Kipkori Nteere, the Maasai manager of Il'Ngwesi, was born and raised here and has been involved with the project from the beginning. "When several of us, including some of our elders, first began discussing the idea of ecotourism with the 8,000 members of our group ranch, many people were worried that the outside organizations who were willing to help us get started would take our land away," he said. "It took time to build trust among our people, but once that trust was established, the entire community supported the project. They began to see the results and they liked what they saw. Security has returned to our land, income is coming in from the ecolodge to help pay for schools fees, and poaching is gone."

Il'Ngwesi ecolodge is a conservation success story as much as it is an income-generating project. In recent research, John Wathaika, one of Kenya's leading ecologists, reports that wildlife inside the Il'Ngwesi conservation area has increased 500 percent in the last six years. Of the 19 large mammals native to the area, 17 are now found within Il'Ngwesi, including increased numbers of Grevys zebra, one of the worlds most endangered species. By comparison, only 4 of the 19 native mammal species are found outside of the conservation area. "The Il'Ngwesi ecotourism project has resulted in a dramatic increase in biodiversity within the community conservation area," John told me at a meeting we both attended with Il'Ngwesi Maasai elders and the community project management committee.

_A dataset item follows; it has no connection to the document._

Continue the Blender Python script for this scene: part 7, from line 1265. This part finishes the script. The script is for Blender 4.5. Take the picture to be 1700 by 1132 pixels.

Costas Christ and John Wathaika
Costas Christ with John Wathaika.
Perhaps the greatest measure of Il'Ngwesi's success can be found among the local Maasai themselves. When I arrived at Il'Ngwesi, another Maasai community called Kalama was meeting with Il'Ngwesi community members to ask for advice and support to start a similar project on the nearby Kalama Group Ranch. Il'Ngwesi has already helped two other Maasai communities in the area to establish ecotourism projects; all three communities work together in an informal ecotourism network called the North Kenya Community Ecolodges. This is a great example of direct Maasai-to-Maasai assistance and knowledge-sharing, and of how indigenous people in East Africa are directly benefiting from ecotourism.

There's no question that Il'Ngwesi's ecotourism accomplishments are the result of cooperation and hard work. Donor support was sought and secured early on and local Kenyan NGOs, including the Africa Conservation Centre and Lewa Downs Nature Conservancy, assisted with community training and capacity building. That is the meaning of partnership. But at the end of the day, this is a Maasai community ecotourism project, and the real success rests with the integrity and initiative of the Maasai of Il'Ngwesi.

Back from a walk through the African bush where a young Maasai warrior was teaching me how to track lions though the rocks and sand, I pause and look out at the wilderness extending for miles around me and feel privileged to be here. Successful ecotourism is challenging work, but examples such as Il'Ngwesi are helping to chart the way.